▶ [GIVEN PROBLEM]: Retype the listing that follows, word for word.

▶ [GIVEN DATA]:
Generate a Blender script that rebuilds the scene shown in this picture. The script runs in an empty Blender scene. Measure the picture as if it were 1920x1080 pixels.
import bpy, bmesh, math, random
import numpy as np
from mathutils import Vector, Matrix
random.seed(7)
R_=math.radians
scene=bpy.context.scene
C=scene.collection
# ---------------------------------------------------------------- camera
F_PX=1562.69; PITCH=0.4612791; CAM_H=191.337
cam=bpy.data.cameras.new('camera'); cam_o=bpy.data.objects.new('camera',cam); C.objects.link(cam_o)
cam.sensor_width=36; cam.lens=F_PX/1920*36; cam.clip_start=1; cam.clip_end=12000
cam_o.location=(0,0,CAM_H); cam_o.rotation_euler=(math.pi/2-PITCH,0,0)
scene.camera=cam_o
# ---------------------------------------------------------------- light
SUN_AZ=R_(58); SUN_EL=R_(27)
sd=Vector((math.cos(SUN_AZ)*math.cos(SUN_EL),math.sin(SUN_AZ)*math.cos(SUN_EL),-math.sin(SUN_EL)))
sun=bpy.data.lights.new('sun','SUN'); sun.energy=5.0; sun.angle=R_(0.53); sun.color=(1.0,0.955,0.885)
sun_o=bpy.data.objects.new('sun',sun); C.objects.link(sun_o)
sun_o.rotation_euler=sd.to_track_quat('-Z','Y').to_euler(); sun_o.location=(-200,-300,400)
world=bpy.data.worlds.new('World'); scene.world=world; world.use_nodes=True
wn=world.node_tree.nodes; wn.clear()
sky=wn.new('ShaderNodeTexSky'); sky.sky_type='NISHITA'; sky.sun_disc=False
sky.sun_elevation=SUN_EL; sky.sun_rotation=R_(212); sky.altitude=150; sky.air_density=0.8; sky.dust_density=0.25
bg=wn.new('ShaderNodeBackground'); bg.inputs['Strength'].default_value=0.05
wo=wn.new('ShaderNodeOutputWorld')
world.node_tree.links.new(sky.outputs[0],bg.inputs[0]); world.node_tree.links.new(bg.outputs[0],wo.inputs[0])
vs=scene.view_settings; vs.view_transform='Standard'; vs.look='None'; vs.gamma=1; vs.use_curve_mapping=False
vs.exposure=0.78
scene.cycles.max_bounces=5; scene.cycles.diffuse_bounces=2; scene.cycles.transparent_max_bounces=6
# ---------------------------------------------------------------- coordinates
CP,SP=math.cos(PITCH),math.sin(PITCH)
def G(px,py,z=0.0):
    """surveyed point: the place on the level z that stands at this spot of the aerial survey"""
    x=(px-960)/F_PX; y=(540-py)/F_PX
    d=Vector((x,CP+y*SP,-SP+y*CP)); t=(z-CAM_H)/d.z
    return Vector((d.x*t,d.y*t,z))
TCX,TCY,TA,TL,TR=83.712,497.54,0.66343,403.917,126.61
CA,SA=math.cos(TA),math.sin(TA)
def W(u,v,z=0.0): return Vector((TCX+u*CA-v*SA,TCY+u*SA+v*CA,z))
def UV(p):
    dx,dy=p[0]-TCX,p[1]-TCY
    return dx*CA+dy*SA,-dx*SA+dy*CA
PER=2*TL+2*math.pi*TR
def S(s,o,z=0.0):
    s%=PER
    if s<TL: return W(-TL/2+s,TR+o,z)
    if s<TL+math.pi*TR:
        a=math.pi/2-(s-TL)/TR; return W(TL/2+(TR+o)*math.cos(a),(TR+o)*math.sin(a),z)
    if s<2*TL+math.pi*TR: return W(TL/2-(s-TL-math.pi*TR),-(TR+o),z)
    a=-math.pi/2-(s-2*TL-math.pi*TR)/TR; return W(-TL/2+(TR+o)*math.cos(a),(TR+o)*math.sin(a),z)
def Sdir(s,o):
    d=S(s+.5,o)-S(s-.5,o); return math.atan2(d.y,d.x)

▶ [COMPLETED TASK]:
Generate a Blender script that rebuilds the scene shown in this picture. The script runs in an empty Blender scene. Measure the picture as if it were 1920x1080 pixels.
import bpy, bmesh, math, random
import numpy as np
from mathutils import Vector, Matrix
random.seed(7)
R_=math.radians
scene=bpy.context.scene
C=scene.collection
# ---------------------------------------------------------------- camera
F_PX=1562.69; PITCH=0.4612791; CAM_H=191.337
cam=bpy.data.cameras.new('camera'); cam_o=bpy.data.objects.new('camera',cam); C.objects.link(cam_o)
cam.sensor_width=36; cam.lens=F_PX/1920*36; cam.clip_start=1; cam.clip_end=12000
cam_o.location=(0,0,CAM_H); cam_o.rotation_euler=(math.pi/2-PITCH,0,0)
scene.camera=cam_o
# ---------------------------------------------------------------- light
SUN_AZ=R_(58); SUN_EL=R_(27)
sd=Vector((math.cos(SUN_AZ)*math.cos(SUN_EL),math.sin(SUN_AZ)*math.cos(SUN_EL),-math.sin(SUN_EL)))
sun=bpy.data.lights.new('sun','SUN'); sun.energy=5.0; sun.angle=R_(0.53); sun.color=(1.0,0.955,0.885)
sun_o=bpy.data.objects.new('sun',sun); C.objects.link(sun_o)
sun_o.rotation_euler=sd.to_track_quat('-Z','Y').to_euler(); sun_o.location=(-200,-300,400)
world=bpy.data.worlds.new('World'); scene.world=world; world.use_nodes=True
wn=world.node_tree.nodes; wn.clear()
sky=wn.new('ShaderNodeTexSky'); sky.sky_type='NISHITA'; sky.sun_disc=False
sky.sun_elevation=SUN_EL; sky.sun_rotation=R_(212); sky.altitude=150; sky.air_density=0.8; sky.dust_density=0.25
bg=wn.new('ShaderNodeBackground'); bg.inputs['Strength'].default_value=0.05
wo=wn.new('ShaderNodeOutputWorld')
world.node_tree.links.new(sky.outputs[0],bg.inputs[0]); world.node_tree.links.new(bg.outputs[0],wo.inputs[0])
vs=scene.view_settings; vs.view_transform='Standard'; vs.look='None'; vs.gamma=1; vs.use_curve_mapping=False
vs.exposure=0.78
scene.cycles.max_bounces=5; scene.cycles.diffuse_bounces=2; scene.cycles.transparent_max_bounces=6
# ---------------------------------------------------------------- coordinates
CP,SP=math.cos(PITCH),math.sin(PITCH)
def G(px,py,z=0.0):
    """surveyed point: the place on the level z that stands at this spot of the aerial survey"""
    x=(px-960)/F_PX; y=(540-py)/F_PX
    d=Vector((x,CP+y*SP,-SP+y*CP)); t=(z-CAM_H)/d.z
    return Vector((d.x*t,d.y*t,z))
TCX,TCY,TA,TL,TR=83.712,497.54,0.66343,403.917,126.61
CA,SA=math.cos(TA),math.sin(TA)
def W(u,v,z=0.0): return Vector((TCX+u*CA-v*SA,TCY+u*SA+v*CA,z))
def UV(p):
    dx,dy=p[0]-TCX,p[1]-TCY
    return dx*CA+dy*SA,-dx*SA+dy*CA
PER=2*TL+2*math.pi*TR
def S(s,o,z=0.0):
    s%=PER
    if s<TL: return W(-TL/2+s,TR+o,z)
    if s<TL+math.pi*TR:
        a=math.pi/2-(s-TL)/TR; return W(TL/2+(TR+o)*math.cos(a),(TR+o)*math.sin(a),z)
    if s<2*TL+math.pi*TR: return W(TL/2-(s-TL-math.pi*TR),-(TR+o),z)
    a=-math.pi/2-(s-2*TL-math.pi*TR)/TR; return W(-TL/2+(TR+o)*math.cos(a),(TR+o)*math.sin(a),z)
def Sdir(s,o):
    d=S(s+.5,o)-S(s-.5,o); return math.atan2(d.y,d.x)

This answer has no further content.